Left and right in superstitions

If your right ear burns, someone is talking good about you. If your left ear burns, someone is talking ill of you.

This is one of the hundreds of superstitions that Fletcher Dresslar records in his 1907 book, Superstition and Education. He elicited them from students in California simply by handing out blank pieces of paper and asking them to write down all the superstitions they could think of. Dresslar describes his project as "an attempt to peep into that darkly veiled but interesting mental realm which holds the best preserved remnants of our psychic evolution" (pg. 2). 

In taking stock of his colorful catalogue, Dresslar couldn't help but notice some patterns. For one, those superstitions that mentioned the left side of the body—whether the ear, foot, or hand—tended to be dark and foreboding; the ones mentioning the right side were downright cheery. The quantitative data he reports show this asymmetry quite clearly:

The percentages of superstitions mentioning left (n= 275) or right (n= 274) sides of the body that foretell bad or good fortune. Data from Dresslar (1907). 

Dresslar attributes this pronounced pattern to "a well developed bias of mind, though for the most part an unconscious one" (pg. 205). His explanation, now more than a century old, basically holds up. The bias he describes has recently been studied in some detail, most notably by Daniel Casasanto, and it is rooted in a simple fact: we experience the world more fluently with one side of our body than with the other. This experience of differential fluency gives rise to positive associations with our dominant side—for most of us, the right—and negative associations with our non-dominant side—for most of us, the left. 

If such associations are indeed "unconscious," this prompts a question: How do they become enshrined in our superstitions? Part of the answer likely lies in the nature of cultural transmission. As bits of language and belief get passed from person to person, and from one generation to the next, the fidelity is far from perfect. Bits that conform to our cognitive biases will be more likely to be remembered and repeated, while those that don’t will be forgotten or flubbed. Or, as Dresslar puts it: "Other things being equal, those which are best adjusted to the retentive and reproductive powers of the mind will survive longest and come to the surface most frequently" (pg. 209). This kind of explanation is powerful and very much in vogue, and it can be applied to more than just superstitions. Folk tales, proverbs, nursery rhymes, myths, and idioms—all are products of long chains of transmission and all bear the fingerprints of the minds that have passed them on.

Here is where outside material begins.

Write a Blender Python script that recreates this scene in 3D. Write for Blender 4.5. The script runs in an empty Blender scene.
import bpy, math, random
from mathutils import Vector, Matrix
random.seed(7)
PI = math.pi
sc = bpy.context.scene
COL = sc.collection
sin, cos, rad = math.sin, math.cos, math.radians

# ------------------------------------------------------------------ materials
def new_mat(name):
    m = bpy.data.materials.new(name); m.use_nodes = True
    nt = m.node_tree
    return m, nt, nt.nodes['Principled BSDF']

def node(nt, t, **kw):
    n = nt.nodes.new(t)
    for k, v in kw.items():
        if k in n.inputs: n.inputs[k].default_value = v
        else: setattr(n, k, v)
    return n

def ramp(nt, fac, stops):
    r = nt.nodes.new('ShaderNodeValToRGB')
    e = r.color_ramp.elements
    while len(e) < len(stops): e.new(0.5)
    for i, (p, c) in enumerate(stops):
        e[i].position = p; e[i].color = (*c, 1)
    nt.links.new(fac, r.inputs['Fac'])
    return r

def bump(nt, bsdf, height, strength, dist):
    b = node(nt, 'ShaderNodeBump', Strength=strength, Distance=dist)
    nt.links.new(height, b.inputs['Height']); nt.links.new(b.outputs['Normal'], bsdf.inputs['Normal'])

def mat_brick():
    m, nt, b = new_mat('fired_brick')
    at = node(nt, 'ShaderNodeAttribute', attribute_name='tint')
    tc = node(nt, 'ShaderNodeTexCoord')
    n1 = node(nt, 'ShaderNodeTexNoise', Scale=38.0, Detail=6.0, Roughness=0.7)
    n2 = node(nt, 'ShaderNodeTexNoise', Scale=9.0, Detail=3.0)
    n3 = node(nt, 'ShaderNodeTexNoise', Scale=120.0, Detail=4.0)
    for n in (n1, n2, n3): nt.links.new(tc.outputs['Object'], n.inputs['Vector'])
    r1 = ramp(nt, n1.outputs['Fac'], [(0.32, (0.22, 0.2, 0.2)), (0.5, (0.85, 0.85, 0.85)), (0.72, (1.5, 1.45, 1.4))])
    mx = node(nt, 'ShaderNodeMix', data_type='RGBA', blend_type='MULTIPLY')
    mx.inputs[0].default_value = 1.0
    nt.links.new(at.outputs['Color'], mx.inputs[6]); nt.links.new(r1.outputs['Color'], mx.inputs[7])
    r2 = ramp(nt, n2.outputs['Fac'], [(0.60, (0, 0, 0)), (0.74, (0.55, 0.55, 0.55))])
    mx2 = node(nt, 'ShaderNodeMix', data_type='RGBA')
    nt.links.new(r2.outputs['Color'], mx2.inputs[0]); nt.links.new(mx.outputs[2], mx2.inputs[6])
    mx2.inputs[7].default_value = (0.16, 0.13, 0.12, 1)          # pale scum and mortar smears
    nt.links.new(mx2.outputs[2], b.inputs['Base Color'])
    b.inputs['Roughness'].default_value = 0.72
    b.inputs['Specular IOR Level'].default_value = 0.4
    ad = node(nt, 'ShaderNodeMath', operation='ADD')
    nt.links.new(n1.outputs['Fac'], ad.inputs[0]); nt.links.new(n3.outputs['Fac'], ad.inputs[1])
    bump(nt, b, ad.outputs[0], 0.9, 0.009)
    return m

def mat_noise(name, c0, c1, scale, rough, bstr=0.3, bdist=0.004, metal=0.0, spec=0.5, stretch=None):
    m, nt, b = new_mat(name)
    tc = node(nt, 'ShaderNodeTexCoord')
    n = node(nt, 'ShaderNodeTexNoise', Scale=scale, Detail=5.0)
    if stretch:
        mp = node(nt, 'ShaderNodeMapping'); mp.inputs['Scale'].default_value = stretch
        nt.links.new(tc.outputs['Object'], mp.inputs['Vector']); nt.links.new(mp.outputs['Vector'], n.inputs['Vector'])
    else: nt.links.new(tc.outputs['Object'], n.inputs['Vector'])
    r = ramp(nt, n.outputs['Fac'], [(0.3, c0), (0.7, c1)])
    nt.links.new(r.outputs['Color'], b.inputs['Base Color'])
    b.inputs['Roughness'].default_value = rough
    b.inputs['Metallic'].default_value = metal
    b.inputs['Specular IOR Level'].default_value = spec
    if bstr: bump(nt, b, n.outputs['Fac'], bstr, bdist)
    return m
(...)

1. With a nod to Rebecca Onion, whose post on Slate is where I learned of Dresslar's book. 

2. Permit me to point out that the digitized version of Dresslar's book I link to belonged to William James

3. Among the other patterns that Dresslar describes is the fact that odd numbers are much more common in superstitions than one would expect by chance (see pgs. 195-204).

4. Another place this "bias of mind" shows up is in the lexicon, as is well documented. Countless languages associate left with notions like “clumsy”, “sinister”, and “untrustworthy” and right with skill, luck, propriety, and so on. For numerous examples and discussion, see 'Biased semantics for right and left in 50 Indo-European and non-Indo-European languages' (abstract).